GIVEN EXERCISE. Keep only the lines of the data below that contain "objects", and copy them.

DATASET EXTRACT.

= = =

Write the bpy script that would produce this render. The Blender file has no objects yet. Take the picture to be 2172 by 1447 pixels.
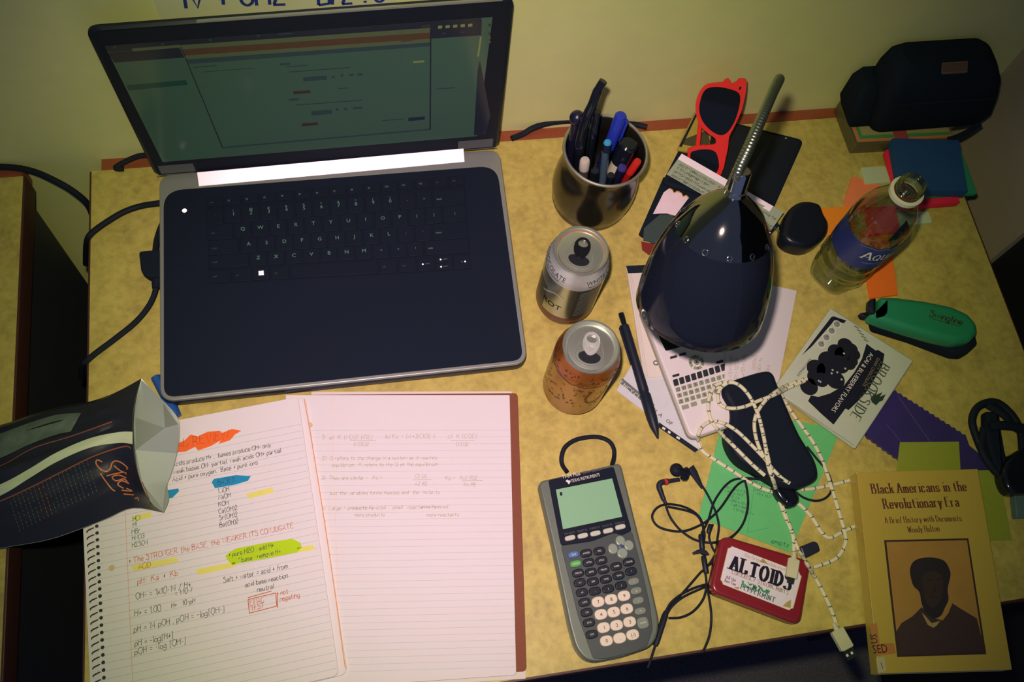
import bpy, math, random
from math import sin, cos, pi, radians, sqrt
from mathutils import Vector, Matrix, Euler
random.seed(7)
sc = bpy.context.scene
COL = sc.collection
S = 0.01                                   # every length below is in centimetres

# ------------------------------------------------------------------ camera
F, CW, CH = 2013.68, 2172.0, 1447.0
CAM = Vector((28.7273, -64.9124, 95.6471))
ROT = Euler((0.402321, -0.100843, -0.154596), 'XYZ').to_matrix()
cd = bpy.data.cameras.new('camera')
cd.sensor_fit = 'HORIZONTAL'; cd.sensor_width = 36; cd.lens = F * 36 / CW
cd.clip_start = 0.01; cd.clip_end = 50
cam = bpy.data.objects.new('camera', cd); COL.objects.link(cam)
cam.location = CAM * S; cam.rotation_euler = (0.402321, -0.100843, -0.154596)
sc.camera = cam
# ------------------------------------------------------------------ world and lights
w = bpy.data.worlds.new('night_room'); sc.world = w; w.use_nodes = True
bg = w.node_tree.nodes['Background']
bg.inputs[0].default_value = (0.36, 0.44, 0.85, 1); bg.inputs[1].default_value = 0.16
sc.view_settings.view_transform = 'Standard'; sc.view_settings.look = 'None'
sc.view_settings.gamma = 1.0; sc.view_settings.use_curve_mapping = False
sc.view_settings.exposure = 0.0

def spot(name, pos, target, power, color, size, blend, radius):
    l = bpy.data.lights.new(name, 'SPOT'); l.energy = power; l.color = color
    l.spot_size = radians(size); l.spot_blend = blend; l.shadow_soft_size = radius
    o = bpy.data.objects.new(name, l); COL.objects.link(o)
    o.location = Vector(pos) * S
    d = Vector(target) - Vector(pos); o.rotation_euler = d.to_track_quat('-Z', 'Y').to_euler()
    return o
FL = CAM + ROT @ Vector((-2.4, 5.4, 0.5))   # the flash sits just above the lens
AIM = (42.5, -28.0, 0.0)
spot('flash_core', FL, AIM, 20.5, (0.84, 0.28, 1.0), 53, 1.0, 0.012)
spot('added_edge_tint', FL, AIM, 29.5, (1.0, 0.96, 0.46), 75, 1.0, 0.012)  # second spot added at the flash, tinting the outer area yellow-green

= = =

THE REPLY.
Write the bpy script that would produce this render. The Blender file has no objects yet. Take the picture to be 2172 by 1447 pixels.
cam = bpy.data.objects.new('camera', cd); COL.objects.link(cam)
    o = bpy.data.objects.new(name, l); COL.objects.link(o)